### Prompt:
Restate the full listing word for word and leave the pictures out.

### Dataset section:
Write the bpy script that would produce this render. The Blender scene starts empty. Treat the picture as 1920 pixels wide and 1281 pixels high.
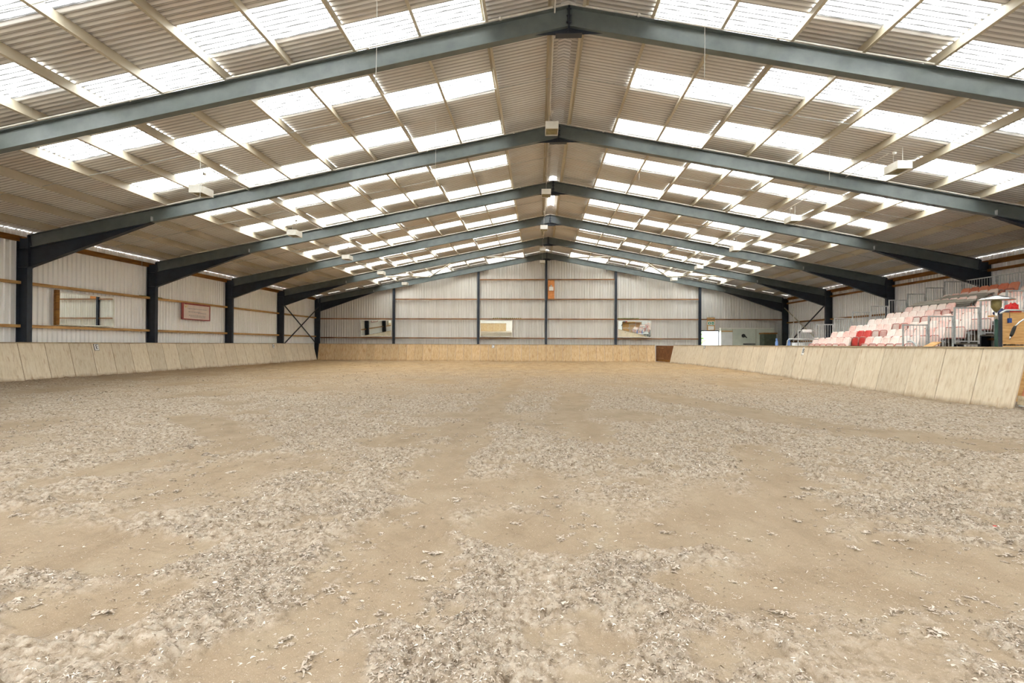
import bpy, bmesh, math, random
import numpy as np
from mathutils import Vector, Matrix

random.seed(11); RNG = np.random.default_rng(11)
SC = bpy.context.scene
COL = SC.collection
PI = math.pi

# ------------------------------------------------------------------ dimensions (metres)
EYE = 1.2924
BAY = 6.096
F1 = 11.30                       # front face of the first portal frame
FY = [F1 + BAY*(k-2) for k in range(8)]      # frames -1..6  (FY[2] is the first one in view)
XR, ZR, SL = 0.6135, 8.466, 0.1941           # ridge, top of steel, slope
XLI, XRI = -17.44, 18.64         # inner faces of the columns
XLW, XRW = -17.92, 19.13         # cladding planes
YN, YF = -2.9, 42.25             # near and far wall
SHEET = 0.30                     # roof sheet above the rafter top
PITCH = BAY/42.0
PUR0, PURD = 0.335, 1.4265       # purlin offsets from the ridge
ORD = ['first','second','third','fourth','fifth','sixth','seventh','eighth','ninth','tenth','eleventh','twelfth','thirteenth','fourteenth','fifteenth',
       'sixteenth','seventeenth','eighteenth','nineteenth','twentieth']
def roofz(x): return ZR - SL*abs(x-XR)

# ------------------------------------------------------------------ materials
def lin(c):
    c = c/255.0
    return c/12.92 if c <= 0.04045 else ((c+0.055)/1.055)**2.4
def rgb(r,g,b): return (lin(r),lin(g),lin(b),1.0)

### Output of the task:
Write the bpy script that would produce this render. The Blender scene starts empty. Treat the picture as 1920 pixels wide and 1281 pixels high.
import bpy, bmesh, math, random
import numpy as np
from mathutils import Vector, Matrix

random.seed(11); RNG = np.random.default_rng(11)
SC = bpy.context.scene
COL = SC.collection
PI = math.pi

# ------------------------------------------------------------------ dimensions (metres)
EYE = 1.2924
BAY = 6.096
F1 = 11.30                       # front face of the first portal frame
FY = [F1 + BAY*(k-2) for k in range(8)]      # frames -1..6  (FY[2] is the first one in view)
XR, ZR, SL = 0.6135, 8.466, 0.1941           # ridge, top of steel, slope
XLI, XRI = -17.44, 18.64         # inner faces of the columns
XLW, XRW = -17.92, 19.13         # cladding planes
YN, YF = -2.9, 42.25             # near and far wall
SHEET = 0.30                     # roof sheet above the rafter top
PITCH = BAY/42.0
PUR0, PURD = 0.335, 1.4265       # purlin offsets from the ridge
ORD = ['first','second','third','fourth','fifth','sixth','seventh','eighth','ninth','tenth','eleventh','twelfth','thirteenth','fourteenth','fifteenth',
       'sixteenth','seventeenth','eighteenth','nineteenth','twentieth']
def roofz(x): return ZR - SL*abs(x-XR)

# ------------------------------------------------------------------ materials
def lin(c):
    c = c/255.0
    return c/12.92 if c <= 0.04045 else ((c+0.055)/1.055)**2.4
def rgb(r,g,b): return (lin(r),lin(g),lin(b),1.0)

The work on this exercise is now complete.